▶ **PROBLEM TO SOLVE**: Will you transcribe the entries that follow, exactly and in full?

▶ **STORED DATA**:
--------------------

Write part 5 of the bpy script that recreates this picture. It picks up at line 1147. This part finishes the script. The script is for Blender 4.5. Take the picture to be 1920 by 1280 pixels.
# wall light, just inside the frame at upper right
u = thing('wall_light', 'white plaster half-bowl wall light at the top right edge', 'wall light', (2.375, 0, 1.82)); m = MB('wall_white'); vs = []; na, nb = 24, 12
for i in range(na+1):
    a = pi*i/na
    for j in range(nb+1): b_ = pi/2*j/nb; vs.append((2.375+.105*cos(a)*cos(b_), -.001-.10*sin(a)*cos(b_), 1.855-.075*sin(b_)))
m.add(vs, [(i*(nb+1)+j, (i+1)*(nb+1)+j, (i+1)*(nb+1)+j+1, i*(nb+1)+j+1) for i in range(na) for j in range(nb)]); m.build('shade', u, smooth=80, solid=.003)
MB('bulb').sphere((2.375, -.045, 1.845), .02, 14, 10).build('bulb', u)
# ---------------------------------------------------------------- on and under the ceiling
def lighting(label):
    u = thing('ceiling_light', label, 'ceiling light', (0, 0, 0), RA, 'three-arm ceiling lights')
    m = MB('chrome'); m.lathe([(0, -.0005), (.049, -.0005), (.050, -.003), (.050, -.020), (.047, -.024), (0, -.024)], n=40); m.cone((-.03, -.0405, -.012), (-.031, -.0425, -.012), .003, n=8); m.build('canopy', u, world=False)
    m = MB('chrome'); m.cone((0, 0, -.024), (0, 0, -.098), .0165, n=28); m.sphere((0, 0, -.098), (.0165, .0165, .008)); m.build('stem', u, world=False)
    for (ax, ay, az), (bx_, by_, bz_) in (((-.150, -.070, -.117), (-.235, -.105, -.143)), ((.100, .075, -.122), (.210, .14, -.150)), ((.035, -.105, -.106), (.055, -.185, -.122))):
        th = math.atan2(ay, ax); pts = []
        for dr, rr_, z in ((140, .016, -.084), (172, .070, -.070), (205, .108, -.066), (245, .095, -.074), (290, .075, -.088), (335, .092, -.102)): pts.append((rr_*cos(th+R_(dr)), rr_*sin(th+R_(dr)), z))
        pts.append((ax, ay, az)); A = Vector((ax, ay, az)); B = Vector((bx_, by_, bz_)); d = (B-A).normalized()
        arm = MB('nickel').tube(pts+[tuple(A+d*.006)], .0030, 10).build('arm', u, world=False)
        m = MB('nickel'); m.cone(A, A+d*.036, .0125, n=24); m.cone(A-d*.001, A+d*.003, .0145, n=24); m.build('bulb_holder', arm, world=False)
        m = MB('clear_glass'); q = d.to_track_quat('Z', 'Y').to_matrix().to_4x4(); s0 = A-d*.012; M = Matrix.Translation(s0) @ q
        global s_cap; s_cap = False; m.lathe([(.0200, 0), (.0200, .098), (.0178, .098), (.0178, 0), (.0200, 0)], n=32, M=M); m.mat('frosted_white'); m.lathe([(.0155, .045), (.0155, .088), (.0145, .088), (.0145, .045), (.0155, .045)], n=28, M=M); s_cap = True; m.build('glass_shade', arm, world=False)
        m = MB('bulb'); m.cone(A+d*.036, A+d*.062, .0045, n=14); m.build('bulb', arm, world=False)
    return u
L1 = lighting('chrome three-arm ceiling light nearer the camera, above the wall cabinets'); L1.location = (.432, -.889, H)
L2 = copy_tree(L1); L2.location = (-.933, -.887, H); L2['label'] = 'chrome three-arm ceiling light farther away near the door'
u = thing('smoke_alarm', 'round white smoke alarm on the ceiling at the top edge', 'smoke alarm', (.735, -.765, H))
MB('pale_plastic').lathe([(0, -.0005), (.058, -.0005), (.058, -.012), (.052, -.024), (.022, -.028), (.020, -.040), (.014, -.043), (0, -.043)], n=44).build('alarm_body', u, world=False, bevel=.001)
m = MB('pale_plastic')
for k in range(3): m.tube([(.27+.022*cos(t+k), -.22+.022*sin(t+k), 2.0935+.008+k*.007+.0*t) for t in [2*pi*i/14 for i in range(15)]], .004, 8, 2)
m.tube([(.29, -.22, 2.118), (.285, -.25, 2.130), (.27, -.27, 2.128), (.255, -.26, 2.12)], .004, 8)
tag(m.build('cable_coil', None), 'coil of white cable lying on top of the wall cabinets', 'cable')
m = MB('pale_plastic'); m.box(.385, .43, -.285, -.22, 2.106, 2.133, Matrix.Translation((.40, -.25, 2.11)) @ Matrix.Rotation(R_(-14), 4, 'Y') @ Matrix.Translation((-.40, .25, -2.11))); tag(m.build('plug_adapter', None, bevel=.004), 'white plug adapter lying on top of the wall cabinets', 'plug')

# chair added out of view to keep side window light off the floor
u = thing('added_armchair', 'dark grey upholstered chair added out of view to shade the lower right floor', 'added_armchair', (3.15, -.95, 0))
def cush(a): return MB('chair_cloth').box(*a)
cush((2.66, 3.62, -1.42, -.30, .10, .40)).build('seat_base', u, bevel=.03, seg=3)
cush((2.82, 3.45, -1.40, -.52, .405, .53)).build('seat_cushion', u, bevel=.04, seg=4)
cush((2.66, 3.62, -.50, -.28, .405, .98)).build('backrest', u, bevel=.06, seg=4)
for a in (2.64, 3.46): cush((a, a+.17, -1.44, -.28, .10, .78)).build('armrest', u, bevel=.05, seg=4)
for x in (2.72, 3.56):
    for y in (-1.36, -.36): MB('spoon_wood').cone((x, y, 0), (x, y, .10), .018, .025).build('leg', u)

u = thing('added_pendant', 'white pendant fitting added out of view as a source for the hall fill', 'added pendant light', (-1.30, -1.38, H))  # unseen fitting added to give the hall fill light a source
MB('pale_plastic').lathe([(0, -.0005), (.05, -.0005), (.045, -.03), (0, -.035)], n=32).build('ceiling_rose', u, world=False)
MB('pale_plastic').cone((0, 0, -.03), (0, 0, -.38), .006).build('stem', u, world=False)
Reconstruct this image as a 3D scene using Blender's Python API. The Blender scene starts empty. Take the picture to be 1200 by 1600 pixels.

--------------------

▶ **RESULT**:
Write part 5 of the bpy script that recreates this picture. It picks up at line 1147. This part finishes the script. The script is for Blender 4.5. Take the picture to be 1920 by 1280 pixels.
# wall light, just inside the frame at upper right
u = thing('wall_light', 'white plaster half-bowl wall light at the top right edge', 'wall light', (2.375, 0, 1.82)); m = MB('wall_white'); vs = []; na, nb = 24, 12
for i in range(na+1):
    a = pi*i/na
    for j in range(nb+1): b_ = pi/2*j/nb; vs.append((2.375+.105*cos(a)*cos(b_), -.001-.10*sin(a)*cos(b_), 1.855-.075*sin(b_)))
m.add(vs, [(i*(nb+1)+j, (i+1)*(nb+1)+j, (i+1)*(nb+1)+j+1, i*(nb+1)+j+1) for i in range(na) for j in range(nb)]); m.build('shade', u, smooth=80, solid=.003)
MB('bulb').sphere((2.375, -.045, 1.845), .02, 14, 10).build('bulb', u)
# ---------------------------------------------------------------- on and under the ceiling
def lighting(label):
    u = thing('ceiling_light', label, 'ceiling light', (0, 0, 0), RA, 'three-arm ceiling lights')
    m = MB('chrome'); m.lathe([(0, -.0005), (.049, -.0005), (.050, -.003), (.050, -.020), (.047, -.024), (0, -.024)], n=40); m.cone((-.03, -.0405, -.012), (-.031, -.0425, -.012), .003, n=8); m.build('canopy', u, world=False)
    m = MB('chrome'); m.cone((0, 0, -.024), (0, 0, -.098), .0165, n=28); m.sphere((0, 0, -.098), (.0165, .0165, .008)); m.build('stem', u, world=False)
    for (ax, ay, az), (bx_, by_, bz_) in (((-.150, -.070, -.117), (-.235, -.105, -.143)), ((.100, .075, -.122), (.210, .14, -.150)), ((.035, -.105, -.106), (.055, -.185, -.122))):
        th = math.atan2(ay, ax); pts = []
        for dr, rr_, z in ((140, .016, -.084), (172, .070, -.070), (205, .108, -.066), (245, .095, -.074), (290, .075, -.088), (335, .092, -.102)): pts.append((rr_*cos(th+R_(dr)), rr_*sin(th+R_(dr)), z))
        pts.append((ax, ay, az)); A = Vector((ax, ay, az)); B = Vector((bx_, by_, bz_)); d = (B-A).normalized()
        arm = MB('nickel').tube(pts+[tuple(A+d*.006)], .0030, 10).build('arm', u, world=False)
        m = MB('nickel'); m.cone(A, A+d*.036, .0125, n=24); m.cone(A-d*.001, A+d*.003, .0145, n=24); m.build('bulb_holder', arm, world=False)
        m = MB('clear_glass'); q = d.to_track_quat('Z', 'Y').to_matrix().to_4x4(); s0 = A-d*.012; M = Matrix.Translation(s0) @ q
        global s_cap; s_cap = False; m.lathe([(.0200, 0), (.0200, .098), (.0178, .098), (.0178, 0), (.0200, 0)], n=32, M=M); m.mat('frosted_white'); m.lathe([(.0155, .045), (.0155, .088), (.0145, .088), (.0145, .045), (.0155, .045)], n=28, M=M); s_cap = True; m.build('glass_shade', arm, world=False)
        m = MB('bulb'); m.cone(A+d*.036, A+d*.062, .0045, n=14); m.build('bulb', arm, world=False)
    return u
L1 = lighting('chrome three-arm ceiling light nearer the camera, above the wall cabinets'); L1.location = (.432, -.889, H)
L2 = copy_tree(L1); L2.location = (-.933, -.887, H); L2['label'] = 'chrome three-arm ceiling light farther away near the door'
u = thing('smoke_alarm', 'round white smoke alarm on the ceiling at the top edge', 'smoke alarm', (.735, -.765, H))
MB('pale_plastic').lathe([(0, -.0005), (.058, -.0005), (.058, -.012), (.052, -.024), (.022, -.028), (.020, -.040), (.014, -.043), (0, -.043)], n=44).build('alarm_body', u, world=False, bevel=.001)
m = MB('pale_plastic')
for k in range(3): m.tube([(.27+.022*cos(t+k), -.22+.022*sin(t+k), 2.0935+.008+k*.007+.0*t) for t in [2*pi*i/14 for i in range(15)]], .004, 8, 2)
m.tube([(.29, -.22, 2.118), (.285, -.25, 2.130), (.27, -.27, 2.128), (.255, -.26, 2.12)], .004, 8)
tag(m.build('cable_coil', None), 'coil of white cable lying on top of the wall cabinets', 'cable')
m = MB('pale_plastic'); m.box(.385, .43, -.285, -.22, 2.106, 2.133, Matrix.Translation((.40, -.25, 2.11)) @ Matrix.Rotation(R_(-14), 4, 'Y') @ Matrix.Translation((-.40, .25, -2.11))); tag(m.build('plug_adapter', None, bevel=.004), 'white plug adapter lying on top of the wall cabinets', 'plug')

# chair added out of view to keep side window light off the floor
u = thing('added_armchair', 'dark grey upholstered chair added out of view to shade the lower right floor', 'added_armchair', (3.15, -.95, 0))
def cush(a): return MB('chair_cloth').box(*a)
cush((2.66, 3.62, -1.42, -.30, .10, .40)).build('seat_base', u, bevel=.03, seg=3)
cush((2.82, 3.45, -1.40, -.52, .405, .53)).build('seat_cushion', u, bevel=.04, seg=4)
cush((2.66, 3.62, -.50, -.28, .405, .98)).build('backrest', u, bevel=.06, seg=4)
for a in (2.64, 3.46): cush((a, a+.17, -1.44, -.28, .10, .78)).build('armrest', u, bevel=.05, seg=4)
for x in (2.72, 3.56):
    for y in (-1.36, -.36): MB('spoon_wood').cone((x, y, 0), (x, y, .10), .018, .025).build('leg', u)

u = thing('added_pendant', 'white pendant fitting added out of view as a source for the hall fill', 'added pendant light', (-1.30, -1.38, H))  # unseen fitting added to give the hall fill light a source
MB('pale_plastic').lathe([(0, -.0005), (.05, -.0005), (.045, -.03), (0, -.035)], n=32).build('ceiling_rose', u, world=False)
MB('pale_plastic').cone((0, 0, -.03), (0, 0, -.38), .006).build('stem', u, world=False)
Reconstruct this image as a 3D scene using Blender's Python API. The Blender scene starts empty. Take the picture to be 1200 by 1600 pixels.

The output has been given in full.